>>>>
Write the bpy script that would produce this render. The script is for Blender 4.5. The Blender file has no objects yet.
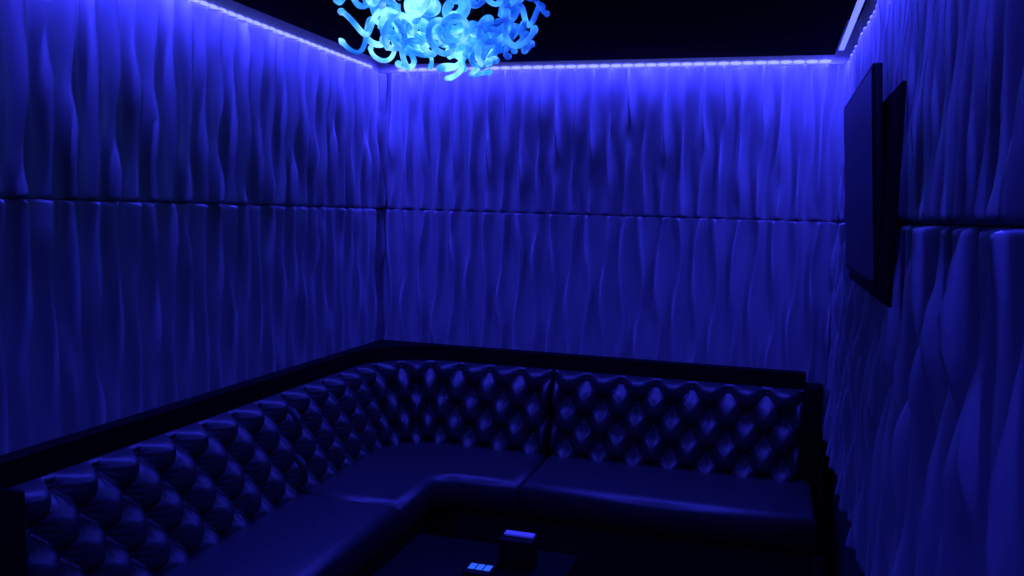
import bpy, bmesh, math, random
import numpy as np
from mathutils import Vector, Matrix
random.seed(7)
S = bpy.context.scene
S.view_settings.view_transform = 'Standard'
S.view_settings.look = 'None'

# ------------------------------------------------------------------ dims
XL, XR, YB, YF = -2.24, 0.36, 4.70, -0.9
ZC = 2.56
ZS = 1.75
ZP = 0.66

# ------------------------------------------------------------------ materials
def mat(name, base, rough=0.5, metal=0.0, spec=0.5, emis=None, estr=0.0, noise=0.0, nscale=20, bump=0.0, bscale=60, coat=0.0, trans=0.0):
    m = bpy.data.materials.new(name); m.use_nodes = True
    nt = m.node_tree; b = nt.nodes['Principled BSDF']
    b.inputs['Base Color'].default_value = (*base, 1)
    b.inputs['Roughness'].default_value = rough
    b.inputs['Metallic'].default_value = metal
    b.inputs['Specular IOR Level'].default_value = spec
    b.inputs['Coat Weight'].default_value = coat
    b.inputs['Transmission Weight'].default_value = trans
    if emis:
        b.inputs['Emission Color'].default_value = (*emis, 1)
        b.inputs['Emission Strength'].default_value = estr
    tc = nt.nodes.new('ShaderNodeTexCoord')
    if noise > 0:
        n = nt.nodes.new('ShaderNodeTexNoise'); n.inputs['Scale'].default_value = nscale
        r = nt.nodes.new('ShaderNodeValToRGB')
        r.color_ramp.elements[0].color = (*[c*(1-noise) for c in base], 1)
        r.color_ramp.elements[1].color = (*[min(1, c*(1+noise)) for c in base], 1)
        nt.links.new(tc.outputs['Object'], n.inputs['Vector'])
        nt.links.new(n.outputs['Fac'], r.inputs['Fac'])
        nt.links.new(r.outputs['Color'], b.inputs['Base Color'])
    if bump > 0:
        n = nt.nodes.new('ShaderNodeTexNoise'); n.inputs['Scale'].default_value = bscale
        n.inputs['Detail'].default_value = 4
        bp = nt.nodes.new('ShaderNodeBump'); bp.inputs['Strength'].default_value = bump
        bp.inputs['Distance'].default_value = 0.01
        nt.links.new(tc.outputs['Object'], n.inputs['Vector'])
        nt.links.new(n.outputs['Fac'], bp.inputs['Height'])
        nt.links.new(bp.outputs['Normal'], b.inputs['Normal'])
    return m

M_panel = mat('wave_panel_paint', (0.22, 0.22, 0.23), 0.36, spec=0.6, noise=0.06, nscale=6)
M_cove = mat('cove_white_paint', (0.7, 0.7, 0.7), 0.7, spec=0.2, noise=0.03, nscale=6)
M_wall = mat('dark_wall_paint', (0.02, 0.02, 0.022), 0.8, spec=0.1, noise=0.1)
M_ceil = mat('black_ceiling_paint', (0.0015, 0.0015, 0.0018), 0.95, spec=0.02, noise=0.2)
M_floor = mat('dark_carpet', (0.012, 0.012, 0.014), 0.95, spec=0.1, noise=0.5, nscale=90, bump=0.4, bscale=250)
M_leather = mat('tufted_leather', (0.014, 0.014, 0.016), 0.42, spec=0.5, noise=0.15, nscale=12, bump=0.14, bscale=90)
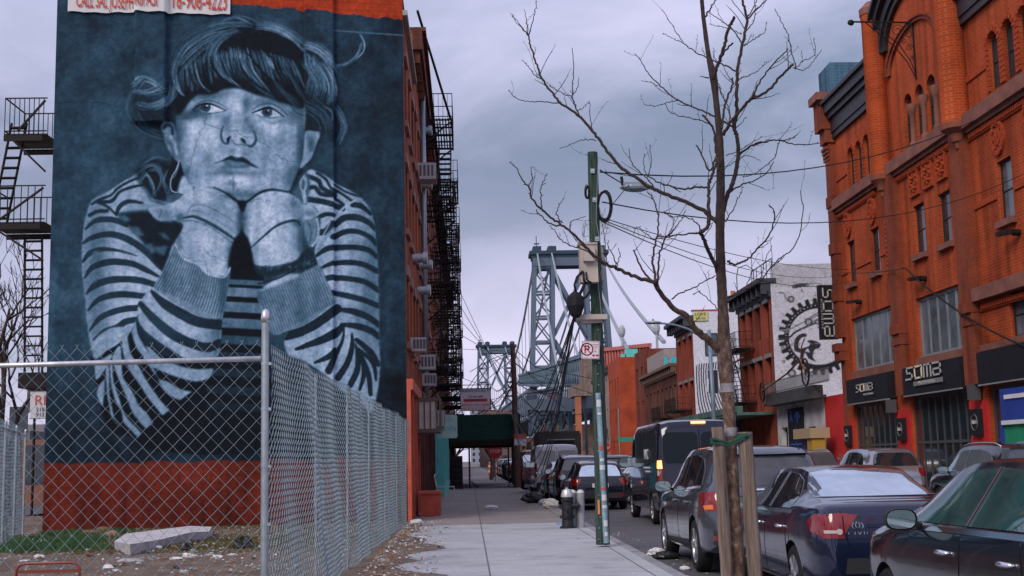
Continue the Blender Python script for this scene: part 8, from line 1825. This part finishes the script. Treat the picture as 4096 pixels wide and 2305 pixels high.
# lean every ring slightly to break straightness is in the traced line itself
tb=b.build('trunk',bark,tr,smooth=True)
lim=MB();tw=MB();ALL=[]
def branch(px,w0,w1,dy0,dy1,twigs=1.,seed=0,mbx=None):
    rd_=random.Random(seed*7+len(px));n_=len(px);pts=[];
    for i,p in enumerate(px):t_=i/(n_-1);pts.append(TP(p,dy0+(dy1-dy0)*t_))
    rad=[(w0+(w1-w0)*(i/(n_-1))**.8)*YT/F*.44 for i in range(n_)];q,r_=smoothpts(pts,rad,6);q=[p+Vector((rd_.uniform(-1,1),rd_.uniform(-1,1),rd_.uniform(-1,1)))*.006 for p in q]
    (mbx or lim).tube(q,r_,8 if w0>3 else 5);ALL.append((q,r_))
    # twigs with buds
    L=sum((q[i+1]-q[i]).length for i in range(len(q)-1));k=int(L*4.6*twigs)
    for _ in range(k):
        i=rd_.randrange(max(1,len(q)//5),len(q)-1);d=(q[i+1]-q[i]).normalized();s=rd_.choice([-1,1]);ax=Vector((-d.z,0,d.x))*s
        dr_=(d*rd_.uniform(.3,1.)+ax*rd_.uniform(.5,1.1)+Vector((0,rd_.uniform(-.7,.7),.35))).normalized();ln=rd_.uniform(.05,.26)*(1 if rd_.random()<.75 else 1.7)
        p=q[i];path=[p];
        for j in range(4):dr_=(dr_+Vector((rd_.uniform(-.25,.25),rd_.uniform(-.2,.2),rd_.uniform(-.05,.3)))).normalized();path.append(path[-1]+dr_*ln/4)
        r0=min(r_[i]*.6,.0045);tw.tube(path,[r0,r0*.85,r0*.75,r0*.65,.0014],4)
        for j in (2,3,4):
            if rd_.random()<.7:e=path[j];f_=(Vector((rd_.uniform(-1,1),rd_.uniform(-.5,.5),rd_.uniform(0,1)))).normalized()*.022;tw.tube([e,e+f_],[.0025,.001],4)
    for i in range(2,len(q)-1,3):
        if rd_.random()<.55:d=Vector((rd_.uniform(-1,1),rd_.uniform(-.4,.4),rd_.uniform(-.3,1))).normalized();tw.tube([q[i],q[i]+d*(r_[i]+.014)],[.004,.0015],4)
Z=lambda*q:[z2(x,y)for x,y in q];Z7=lambda*q:[z7(x,y)for x,y in q]
# big lower left limb
branch(Z7((1585,1450),(1500,1370),(1420,1300),(1350,1200),(1250,1140),(1150,1010),(1120,960)),10,4.6,.0,-.3,.6,1)
branch(Z7((1125,965),(1000,925),(870,870),(830,850),(760,820),(680,760),(600,680),(500,580),(400,510),(310,440),(240,360),(205,260)),4.6,1.8,-.3,-.5,1.2,2)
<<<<
• _CHALLENGE_:
Set down exactly the lines from the line that contains "Continue the Blender" to the line that contains "# lean every", both lines included, and nothing more.

• _EXERCISE OUTPUT_:
Continue the Blender Python script for this scene: part 8, from line 1825. This part finishes the script. Treat the picture as 4096 pixels wide and 2305 pixels high.
# lean every ring slightly to break straightness is in the traced line itself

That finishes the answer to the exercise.